Shah noted that insurance could play a role in “depoliticizing climate change,” pointing out that modelling can calm a volatile issue by providing impartial data.

As an example, he suggested considering hurricanes, where the main peril historically has been wind damage. Losses attributed to wind were typically 80% versus 20% to water damage.

As sea levels rise as a result of climate change, water damage during a storm surge in certain coastal areas now model at 50%. That is something underwriters and reinsurers need to know.

Beyond catastrophes, where does the hot button of cyber risk fall into risk modelling? Regarding cyber risk as part of the new economy that must be serviced, Shah noted, nonetheless, that the risks are not well-understood, making it tough to price cyber.

“The data is limited as companies do not want to publicize the security breaches. And if they do, the loss is not disclosed. When the market is better able to comprehend cyber risks, model them and manage accumulations, cyber could really take off,” he suggested.

Crozier concurred. “How do you manage the contagion when a breach can spread from insurance to reinsurance, to your investment portfolio, your share price, to your reputation? It can morph in so many ways that putting a dollar figure to it is a challenge,” he said.
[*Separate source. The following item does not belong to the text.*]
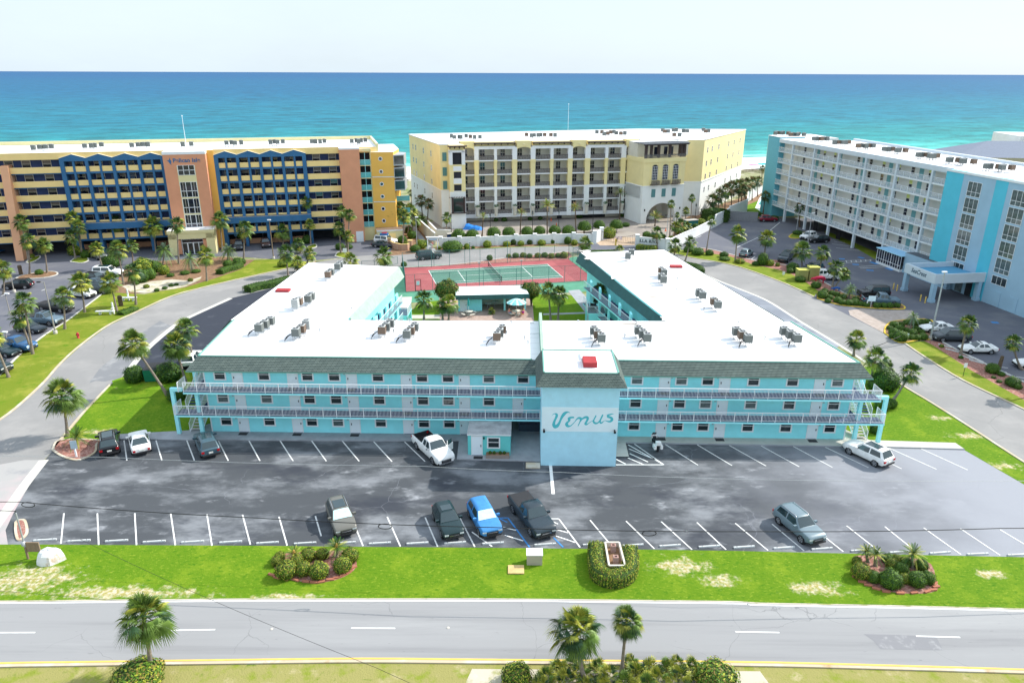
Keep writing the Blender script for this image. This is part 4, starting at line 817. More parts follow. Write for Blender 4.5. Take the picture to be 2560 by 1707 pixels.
# gallery boxes on the court side of the wings, and things on their balconies
for (x, y, s, nm) in ((-16.3,100.5,1, 'l'),(12.3,101.8,-1, 'r'),(-17.2,92,1, 'l')):
    q = ml((x, y)); b = MB()
    b.box(q[0] - 1.3, q[0] + 1.3, q[1] - 1.2, q[1] - 1.05,0,3.0, teal); b.box(q[0] - 1.3, q[0] + 1.3, q[1] + 2.2, q[1] + 2.4,0,3.0, teal_trim); b.box(q[0] + s * 1.1, q[0] + s * 1.3, q[1] - 1.2, q[1] - .9,0,3, white)
    b.box(q[0] - 1.3, q[0] + 1.3, q[1] - 1.2, q[1] + 2.4,3.0,3.2, teal_trim, slab_blue); b.build('balcony_box', MT)
    b = MB()
    for k in range(26): yy = q[1] - 1.2 + k * .144; b.box(q[0] + s * 1.28 - .015, q[0] + s * 1.28 + .015, yy - .015, yy + .015,3.2,4.2, white_metal)
    for k in range(18): xx = q[0] - 1.3 + k * .15; b.box(xx - .015, xx + .015, q[1] - 1.19, q[1] - 1.16,3.2,4.2, white_metal)
    b.box(q[0] + s * 1.28 - .03, q[0] + s * 1.28 + .03, q[1] - 1.2, q[1] + 2.4,4.2,4.25, white_metal); b.box(q[0] - 1.3, q[0] + 1.3, q[1] - 1.2, q[1] - 1.14,4.2,4.25, white_metal); b.build('railing', MT)
# ================================================================== HOTEL ON THE LEFT (blue and orange)
PO, PA = (-80.88,151.46), R(14.45)
PT = thing('left_hotel', 'orange and dark blue hotel with zigzag gables and yellow balconies', 'building', PO, PA)
pl = frame(PO, PA)
FZ = [3.1 + 2.74 * k for k in range(6)]
XL = -46.0
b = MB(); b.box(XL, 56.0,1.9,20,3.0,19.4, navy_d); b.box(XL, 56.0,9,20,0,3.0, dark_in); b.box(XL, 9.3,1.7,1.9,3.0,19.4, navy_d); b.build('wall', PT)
b = MB(); b.box(XL, 52.6,0.36,19.8,19.4,20.62, p_yellow, roof_w); b.build('roof', PT)
b = MB(); b.box(XL, 9.28,0,.35,19.4,20.75, p_yellow, mat('parapet_top', (.82,.74,.55), var=.03)); b.box(18.7,44.4,0,.35,19.4,20.75, p_yellow, MATS['parapet_top']); b.box(XL, 53,19.8,20.2,19.4,21.4, p_cream, MATS['parapet_top']); b.box(52.6,53,0.4,19.8,19.4,21.3, p_cream, MATS['parapet_top']); b.build('parapet', PT)
# garage floor, low wall, slabs
b = MB()
for k, z in enumerate(FZ): b.box(XL, 44.4,0.12,1.9, z - .25, z, navy)
b.build('floor_slab', PT)
for x0, x1, y in ((-11,9.2,4.5),(18.7,36,2.6)): b = MB(); b.box(x0, x1, y, y + .3,0,1.1, p_orange_l); b.build('low_wall', PT)
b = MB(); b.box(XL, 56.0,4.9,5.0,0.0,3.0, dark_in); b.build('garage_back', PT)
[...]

“Models are critical,” Crozier argued. “When a risk modeller comes up with the ‘absolute worst-case scenario’ and ‘the best-case scenario’ for cyber, the market can say, ‘that falls within my risk appetite’ and start to write business. Cyber risk is so vast that the axiom is, ‘You can’t write it, if you can’t understand it,'” he said.

“Human beings will be the architects of an inevitable digital catastrophe, staggering in scope since it knows no borders,” Crozier said. “We can model the path and fallout from a windstorm, but human behaviour is unpredictable.”

Advised Shah, “The industry can combine capital and know-how, along with data analytics, to develop new solutions and expanded coverage. It is an increasingly risky and interconnected world and insurers need to turn risk into opportunity.”